Serenity and Seeing Through

In nondual practice we are able to experience thoughts and feelings.  However, nondual awareness allows us to ‘see through’ these thoughts and feelings.  As long as they do not create a ‘need’ within us we will be able to remain in a serene relaxed state of unconditioned awareness.  When we actively practice a state of being serene we are slowing down our thinking and thinning out our thoughts.  We have a tendency to try to over process our thoughts.  By restricting feedback, whether positive or negative, we are deconstructing or dissolving our fixations. 

Deconstructive Conversations

It can be important to know if we really are in a state of nondual awareness.  There are several ways we can check ourselves.  One way is to simply ask ourselves certain questions such as, Can we enhance this experience; or, is there anything we need to do at this moment.  If the answer to either question is yes then we are still in a constructive state. 

Once again, there are many exercises included to help us as we travel along to unconditioned awareness. 

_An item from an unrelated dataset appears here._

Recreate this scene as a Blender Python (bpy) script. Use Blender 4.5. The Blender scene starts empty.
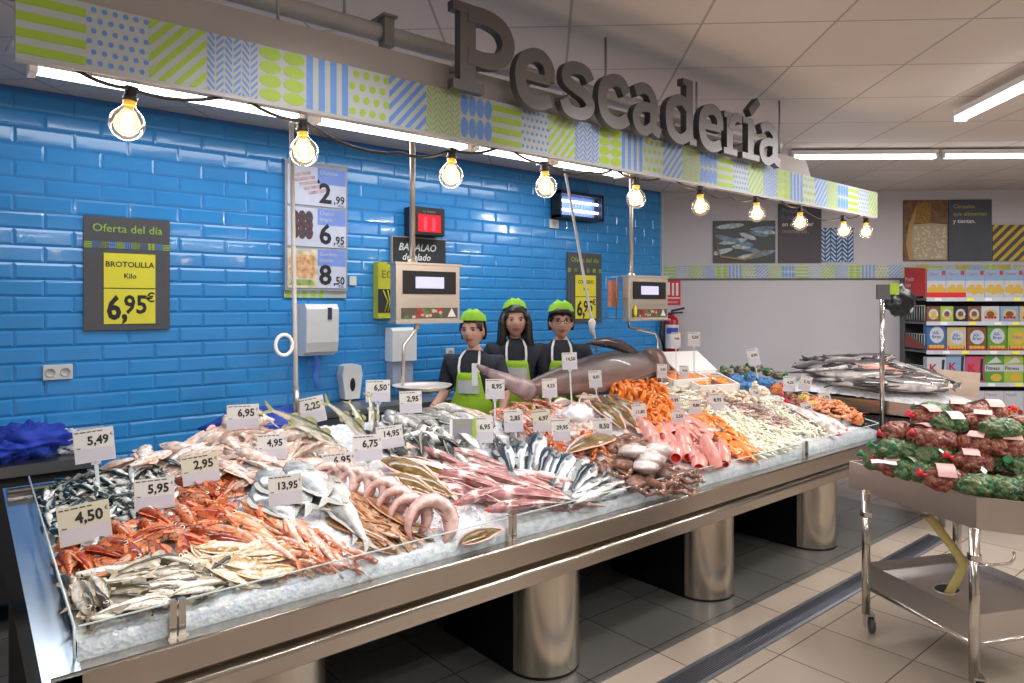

Radiant Mind is helping us to do away with ego and is helping to pull self into the physical.  Ego is of the physical world and can experience the full range of human emotion.  Self is not of this world.  It is unconscious or spiritual.  It does not experience physical pain or joy.  It is aware that pain and joy exist in the physical world, but cannot experience it. 

Ego is judgmental.  Self is nonjudgmental.  Ego is constantly looking for new experiences, new emotions.  Self is an observer only.  It is fully aware at all times, but does not experience the full range of human emotions.   Ego is constantly in need of something.  Self is one with the Universe and needs nothing.  To have nondual awareness ego must be lessened and self must be brought forward into conscious reality.  There must be a balance between ego and self.  As we come more into balance the result will be more loving kindness toward ourselves and each other.  It is possible to live in a state of unconditioned awareness.  It is possible to have a Radiant Mind.